Wouldn’t it be more compelling to store it in other types of batteries instead of H2 primarily?
That gas companies know how to build pipelines, distribution, and make metered gas sales to customers is a path for them/employees to remain useful without destroying the planet.
I honestly don’t think H2 is a good idea for these use-cases. H2 distribution is a different beast than natural gas distribution, on top of gas combustion just generally not being particularly good compared to common household electrical counterparts (induction for stoves, electric for ovens, heat pumps for heating buildings and water).
Commercial vehicles has legitimate benefits of lower cost from H2 FCs than batteries. Quicker refuel times. Aviation especially benefits from redesigning planes for H2 for the weight savings. Trains/ships need the power/range. Trucks/cars can use the range extension, and could use H2 as removable auxiliary power for extended range.
I imagine refueling times is not necessarily going to be critical for all types of commercial use-cases.
Aviation struggles with the relatively low energy density in H2.
Trains should essentially always be running on catenaries.
Boats might be able to make use of H2, I’m not super familiar with the issues affecting them.
Long-hail trucking should broadly be replaced by the much more efficient rail shipping.
Cars run pretty much fine on electric as is, I’m not sure the case for making H2 cars is compelling enough to be warranted.
Ammonia and fertilizer is traditional use for H2.
This might be a good niche for H2 to fill.
All in all, I’m still not convinced that large-scale H2 buildouts is a good use of our resources, but there are definitely a few compelling niches that it can fill. We need to be wary of them being co-opted by blue hydrogen fossil fuel companies though, which often seems to be the case today.
The economics of batteries are that they must be fully charged and discharged daily to pay off. A 2 day average cycle is double the cost of energy in using them.
In spring and fall we get positive happy headlines that “all electricity was provided by solar/renewables” during 1 hour or so during a day, or that electricity prices went negative. These seasons are low demand with good enough sun.

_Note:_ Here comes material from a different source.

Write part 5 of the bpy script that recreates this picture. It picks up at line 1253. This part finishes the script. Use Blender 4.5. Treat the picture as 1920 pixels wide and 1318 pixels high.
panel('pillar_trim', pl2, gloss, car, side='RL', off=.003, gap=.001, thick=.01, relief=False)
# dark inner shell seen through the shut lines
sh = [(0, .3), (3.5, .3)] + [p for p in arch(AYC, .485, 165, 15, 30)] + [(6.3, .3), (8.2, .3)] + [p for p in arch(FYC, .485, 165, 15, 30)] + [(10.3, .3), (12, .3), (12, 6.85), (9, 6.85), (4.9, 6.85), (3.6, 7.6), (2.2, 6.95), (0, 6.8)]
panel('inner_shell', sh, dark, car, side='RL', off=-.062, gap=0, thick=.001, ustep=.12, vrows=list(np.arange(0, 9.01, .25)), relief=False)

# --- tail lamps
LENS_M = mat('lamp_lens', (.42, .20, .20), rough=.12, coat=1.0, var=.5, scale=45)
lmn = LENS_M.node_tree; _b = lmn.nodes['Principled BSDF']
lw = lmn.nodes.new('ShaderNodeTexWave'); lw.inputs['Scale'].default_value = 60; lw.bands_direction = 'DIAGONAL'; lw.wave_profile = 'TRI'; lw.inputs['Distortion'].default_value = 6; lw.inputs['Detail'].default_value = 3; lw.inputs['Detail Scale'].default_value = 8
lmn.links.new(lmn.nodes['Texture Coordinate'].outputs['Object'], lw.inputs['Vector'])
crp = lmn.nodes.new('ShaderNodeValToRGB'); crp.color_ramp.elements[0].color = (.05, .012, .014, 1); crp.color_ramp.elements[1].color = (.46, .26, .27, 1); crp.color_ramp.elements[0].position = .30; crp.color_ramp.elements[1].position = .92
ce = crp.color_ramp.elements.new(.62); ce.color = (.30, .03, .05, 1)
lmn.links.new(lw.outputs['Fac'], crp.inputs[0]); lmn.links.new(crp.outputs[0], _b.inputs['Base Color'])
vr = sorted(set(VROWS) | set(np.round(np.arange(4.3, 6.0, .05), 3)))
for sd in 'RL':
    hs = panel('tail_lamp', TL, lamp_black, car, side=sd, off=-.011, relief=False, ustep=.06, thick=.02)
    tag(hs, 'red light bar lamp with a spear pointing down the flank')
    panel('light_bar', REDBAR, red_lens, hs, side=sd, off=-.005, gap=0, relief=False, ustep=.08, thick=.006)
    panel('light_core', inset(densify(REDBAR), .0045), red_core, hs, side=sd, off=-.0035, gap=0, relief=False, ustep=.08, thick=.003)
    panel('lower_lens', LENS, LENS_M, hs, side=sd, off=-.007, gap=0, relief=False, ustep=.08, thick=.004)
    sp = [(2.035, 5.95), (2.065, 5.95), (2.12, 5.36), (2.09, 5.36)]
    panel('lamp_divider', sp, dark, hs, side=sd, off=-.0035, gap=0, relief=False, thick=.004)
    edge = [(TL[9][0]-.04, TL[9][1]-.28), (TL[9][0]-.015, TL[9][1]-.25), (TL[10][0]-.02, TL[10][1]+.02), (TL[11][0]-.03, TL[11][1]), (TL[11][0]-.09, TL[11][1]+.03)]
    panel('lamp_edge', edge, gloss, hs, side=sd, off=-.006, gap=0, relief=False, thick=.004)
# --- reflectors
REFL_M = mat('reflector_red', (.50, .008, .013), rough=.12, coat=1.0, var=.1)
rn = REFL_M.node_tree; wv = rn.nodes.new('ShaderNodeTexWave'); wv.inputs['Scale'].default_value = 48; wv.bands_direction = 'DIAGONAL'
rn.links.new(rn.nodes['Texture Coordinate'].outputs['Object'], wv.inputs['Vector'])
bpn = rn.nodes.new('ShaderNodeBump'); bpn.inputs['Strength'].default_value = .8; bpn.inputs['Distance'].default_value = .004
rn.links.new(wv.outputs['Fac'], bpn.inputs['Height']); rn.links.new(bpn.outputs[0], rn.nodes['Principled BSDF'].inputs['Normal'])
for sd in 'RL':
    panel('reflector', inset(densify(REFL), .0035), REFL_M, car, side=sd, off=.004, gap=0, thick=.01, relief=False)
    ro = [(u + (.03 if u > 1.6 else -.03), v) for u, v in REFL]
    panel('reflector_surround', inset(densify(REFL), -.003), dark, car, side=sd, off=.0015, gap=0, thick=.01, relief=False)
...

Batteries get let those days/seasons get to 24 hour power from renewables, but then summer heatwaves won’t fill demand even with more sun, winter will not charge up the batteries enough. H2 electrolysis is needed to have enough solar and batteries to cover all those needs, and then use H2 to cover winter supplemental needs. H2 supports not just more solar, but also more batteries. Makes sure batteries can always discharge before the sun comes up.
imagine refueling times is not necessarily going to be critical for all types of commercial use-cases.
Commercial vehicles, need to pay operators for downtime, and downtime is time not earning revenue. it is a bid deal to them.
Aviation struggles with the relatively low energy density in H2.
At $4/gallon diesel/kerosene, a plane will cost 100x in fuel as its purchase costs. We can already produce green H2 at $2/kg compressed. Which is equivalent to $1/gallon gasoline fuel when used in a FC. Redesigning planes, and delta wing for long range specifically, for H2 is worth liquifying the H2 for the weight savings and range over compressed. It’s also that price that can compete well with commercial EV charging.